Liquid ionization chambers for absorbed dose measurements in water at low dose rates and intermediate photon energies.

Two new liquid ionization chamber (LIC) designs, consisting of cylindrical and plane-parallel configurations, are presented. They are designed to be suitable for high-precision measurements of absorbed dose-to-water at dose rates and photon energies typical for LDR intermediate photon energy brachytherapy sources. The chambers have a sensitive liquid layer thickness of 1 mm and sensitive volumes of 7 mm3 (plane-parallel) and 20 mm3 (cylindrical).
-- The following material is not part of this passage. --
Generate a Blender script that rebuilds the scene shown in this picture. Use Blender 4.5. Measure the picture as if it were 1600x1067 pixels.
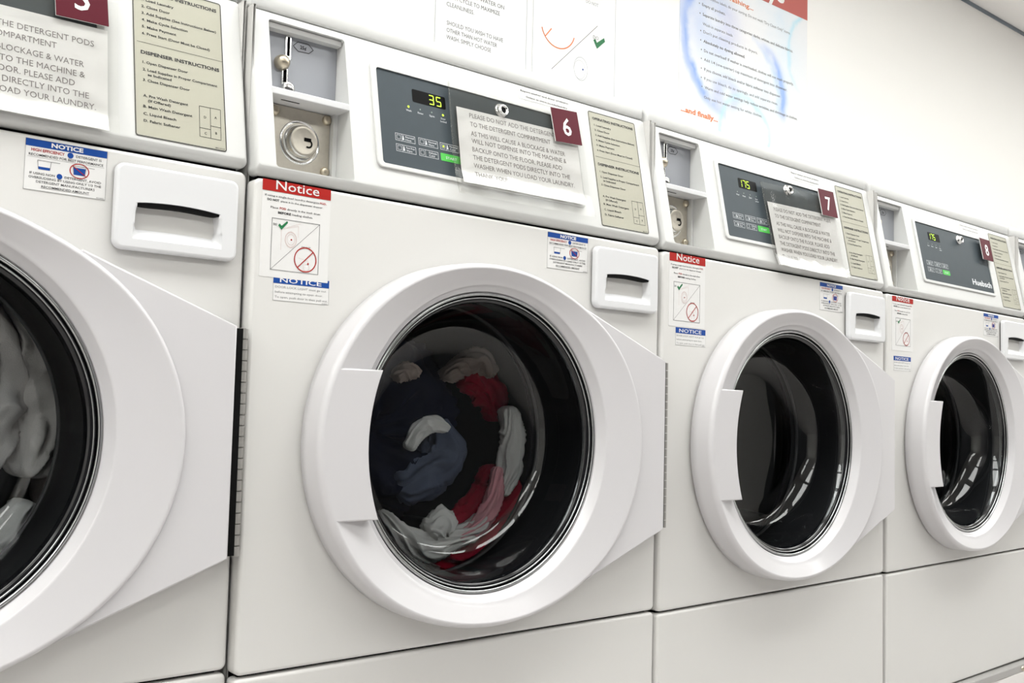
import bpy, math, random
from math import sin, cos, pi, sqrt, radians
from mathutils import Vector, Matrix, noise
from mathutils.geometry import tessellate_polygon

for o in list(bpy.data.objects):
    bpy.data.objects.remove(o, do_unlink=True)
SC = bpy.context.scene
COL = SC.collection
Z0 = 0.45                      # height of the seam under the washers' front panels above the floor

# ---------------------------------------------------------------- camera
cam_d = bpy.data.cameras.new('camera')
cam = bpy.data.objects.new('camera', cam_d)
COL.objects.link(cam)
cam_d.sensor_width = 36.0
cam_d.lens = 1583.4 / 1600.0 * 36.0
cam_d.clip_start = 0.02
right = Vector((0.7657, -0.6428, 0.0248)).normalized()
fwd = Vector((0.6404, 0.7653, 0.0644)).normalized()
up = right.cross(fwd).normalized()
right = fwd.cross(up).normalized()
rm = Matrix((right, up, -fwd)).transposed()
cam.matrix_world = Matrix.Translation((-0.49943, -1.0626, 0.30376 + Z0)) @ rm.to_4x4()
SC.camera = cam

# ---------------------------------------------------------------- world, exposure
SC.view_settings.view_transform = 'Standard'
SC.view_settings.look = 'None'
SC.view_settings.gamma = 1.0
SC.view_settings.use_curve_mapping = False
SC.view_settings.exposure = 0.12
world = bpy.data.worlds.new('world')
SC.world = world
world.use_nodes = True
world.node_tree.nodes['Background'].inputs[0].default_value = (1, 1, 1, 1)
world.node_tree.nodes['Background'].inputs[1].default_value = 0.05
SC.cycles.max_bounces = 10
SC.cycles.transparent_max_bounces = 16
SC.cycles.glossy_bounces = 5
SC.cycles.sample_clamp_indirect = 8.0
LAMP = 10.0                    # emission of the ceiling lights' diffusers

P = 0.69
SA, SB = -0.11521, 0.19845     # the control panels lean back: y = SA + SB * z

# ---------------------------------------------------------------- materials
def srgb(r, g, b):
    f = lambda c: (c / 255 / 12.92) if c / 255 <= .04045 else ((c / 255 + .055) / 1.055) ** 2.4
    return (f(r), f(g), f(b), 1)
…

The liquids used as sensitive media in the chambers are either isooctane (C8H18), tetramethylsilane (Si(CH3)4) or mixtures of these two liquids in the approximate proportions 2 to 1. A chamber filled with such a liquid mixture and with a polarizing voltage of 300 V, provides a volume sensitivity of about 10(-9)C Gy(-1) mm(-3) for absorbed dose measurements in water in an x-ray radiation field with an effective photon energy of 120 keV. In the interval 30 to 140 keV, the relative change in sensitivity is less than +/- 2.5%. The leakage current of the chambers is low and stable, which implies that absorbed dose measurements can be done with good reproducibility at dose-rates as low as 50 microGy min-1 (sigma < 3%). The long-term calibration stability was tested for a set of five chambers over a period of more than 1 year. No systematic change in their sensitivity could be observed. The general recombination at a polarizing voltage of 300 V is less than 2% for dose-rates up to about 100 mGy min-1. The temperature dependence at room temperature is 0.5% per degree C. The response is almost independent of the direction of the radiation for the plane-parallel LIC.